To help Thai authorities plug the gaps, the U.S. State Department’s International Narcotics and Law Enforcement Affairs Office has donated some $670,000 worth of equipment to local police in the northeast this year.
Mark Snyder, the U.S. Drug Enforcement Administration’s acting head of mission in Thailand, said that represents an increase in U.S. crime-fighting aid to that part of the country, reflecting its growing role in the region’s drug trade.
“Thai law enforcement has been doing a lot of work on the northern border,” he said, and “when you have increased law enforcement presence in one area, the criminal organizations will adapt to that.”
He declined to say what the equipment consists of. Pornchai said the U.S. donations typically include vehicles, communications gear and drones.
From Thailand, much of the meth flows south to, and through, Malaysia, which the UNODC report highlights as an increasingly important springboard to the rest of Southeast Asia and beyond for Golden Triangle drug gangs.
Laos, Thailand and Malaysia all saw record seizures of meth tablets in 2021.
Growth potential
The UNODC says the trade is also getting harder to stop, for a few reasons.
Most producers “brand” their packages with distinct codes that help the gangs keep track of them down the line.
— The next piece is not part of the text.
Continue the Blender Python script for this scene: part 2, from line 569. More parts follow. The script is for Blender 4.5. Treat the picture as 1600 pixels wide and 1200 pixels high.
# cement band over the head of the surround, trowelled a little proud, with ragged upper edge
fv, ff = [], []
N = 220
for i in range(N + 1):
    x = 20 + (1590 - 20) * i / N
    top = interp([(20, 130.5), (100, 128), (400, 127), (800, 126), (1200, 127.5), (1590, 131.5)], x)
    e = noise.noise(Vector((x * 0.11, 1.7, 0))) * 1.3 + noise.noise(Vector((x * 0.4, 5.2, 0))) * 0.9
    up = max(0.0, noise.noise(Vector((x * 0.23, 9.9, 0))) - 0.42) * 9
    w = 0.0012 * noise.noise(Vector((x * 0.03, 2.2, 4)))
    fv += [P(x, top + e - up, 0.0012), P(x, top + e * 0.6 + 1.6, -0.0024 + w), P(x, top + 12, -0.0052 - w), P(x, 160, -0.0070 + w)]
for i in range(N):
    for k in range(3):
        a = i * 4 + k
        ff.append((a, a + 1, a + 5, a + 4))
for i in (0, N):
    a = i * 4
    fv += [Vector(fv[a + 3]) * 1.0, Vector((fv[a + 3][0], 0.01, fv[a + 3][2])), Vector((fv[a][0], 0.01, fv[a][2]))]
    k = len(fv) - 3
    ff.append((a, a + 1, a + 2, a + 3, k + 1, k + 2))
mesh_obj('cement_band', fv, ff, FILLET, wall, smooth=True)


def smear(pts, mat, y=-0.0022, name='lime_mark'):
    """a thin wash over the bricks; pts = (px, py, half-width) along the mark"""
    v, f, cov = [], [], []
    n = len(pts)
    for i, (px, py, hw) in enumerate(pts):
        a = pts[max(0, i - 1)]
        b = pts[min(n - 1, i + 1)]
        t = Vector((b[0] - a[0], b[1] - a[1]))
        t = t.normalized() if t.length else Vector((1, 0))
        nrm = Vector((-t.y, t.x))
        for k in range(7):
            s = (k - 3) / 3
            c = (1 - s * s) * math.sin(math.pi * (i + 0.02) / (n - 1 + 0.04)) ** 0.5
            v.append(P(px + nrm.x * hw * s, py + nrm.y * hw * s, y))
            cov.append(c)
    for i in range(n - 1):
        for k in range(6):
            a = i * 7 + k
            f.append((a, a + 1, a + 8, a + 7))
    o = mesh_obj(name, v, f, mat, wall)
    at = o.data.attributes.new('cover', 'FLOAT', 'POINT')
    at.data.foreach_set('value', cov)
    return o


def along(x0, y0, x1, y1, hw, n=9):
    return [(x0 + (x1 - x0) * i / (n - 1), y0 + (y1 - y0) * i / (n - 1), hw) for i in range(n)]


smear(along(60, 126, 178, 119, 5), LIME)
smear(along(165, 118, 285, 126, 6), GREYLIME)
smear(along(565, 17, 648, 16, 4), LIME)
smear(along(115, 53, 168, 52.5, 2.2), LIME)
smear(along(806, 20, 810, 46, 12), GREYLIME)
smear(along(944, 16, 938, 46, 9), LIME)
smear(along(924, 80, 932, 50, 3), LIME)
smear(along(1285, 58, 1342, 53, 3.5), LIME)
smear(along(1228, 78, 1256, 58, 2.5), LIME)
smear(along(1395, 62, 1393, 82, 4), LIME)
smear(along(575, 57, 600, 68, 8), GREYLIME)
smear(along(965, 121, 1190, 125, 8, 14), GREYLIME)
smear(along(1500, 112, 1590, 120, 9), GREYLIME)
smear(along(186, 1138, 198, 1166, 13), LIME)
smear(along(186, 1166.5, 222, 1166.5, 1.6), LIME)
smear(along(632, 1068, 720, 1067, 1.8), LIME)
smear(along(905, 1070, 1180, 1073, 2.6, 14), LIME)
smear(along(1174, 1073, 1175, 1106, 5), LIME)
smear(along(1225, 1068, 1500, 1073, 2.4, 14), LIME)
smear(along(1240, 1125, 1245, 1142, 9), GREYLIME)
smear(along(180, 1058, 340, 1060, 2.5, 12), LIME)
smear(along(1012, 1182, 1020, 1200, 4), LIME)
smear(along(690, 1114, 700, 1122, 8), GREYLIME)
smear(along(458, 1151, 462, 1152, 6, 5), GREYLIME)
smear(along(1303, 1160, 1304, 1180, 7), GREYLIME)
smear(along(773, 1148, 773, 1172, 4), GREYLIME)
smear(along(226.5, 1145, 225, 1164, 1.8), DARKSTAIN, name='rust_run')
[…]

Variations on “999” and “Y1” are the most common, for reasons that are not entirely clear. Last year, though, the share of meth seized from a host of smaller producers using other codes shot up from 2.8% to 13%.
Douglas said the “unprecedented” surge in smaller producers, who buy meth powder from larger groups but press the tablets themselves, is likely adding to the overall rise in supply. He said more producers also means more trafficking networks, which means more players for the authorities to try and uncover, infiltrate and stop.
Blocking the flow of the chemicals the larger groups use to make their meth is getting tougher too, the U.N. agency says.
Seizures of the most common meth precursors, burdened by import and export controls that force drug gangs to get their hands on much of what they need on the black market, have crashed across Southeast Asia in recent years. The UNODC suspects that means the groups have switched to making those precursors themselves from other chemicals, or pre-precursors, that are not controlled.
The new report says authorities in the region seized a number of these other chemicals last year and into 2022 either at or on the way to suspected lab sites.
Douglas said pre-precursors “make an already complex situation more difficult.”
The U.N. and others are working with local authorities to highlight the problem and help them share intelligence on where and when those chemicals are moving, he added, while talks at the global level on controlling their shipment are also underway.
The report also notes the spread of meth from Myanmar westward into northern India, Middle Eastern drug gangs now using Malaysia as a steppingstone for amphetamine shipments, and illicit ketamine producers setting up shop in Cambodia.
Douglas said Southeast Asia’s drug gangs “have all the ingredients in place that they need to continue to grow,” and will do so unless local authorities themselves adapt.
“The scale and reach of the methamphetamine and synthetic drug trade in East and Southeast Asia is staggering,” he said, “and yet it can continue to expand if the region does not change approach and address the root causes that have allowed it to get to this point, including governance in the Golden Triangle and market demand.”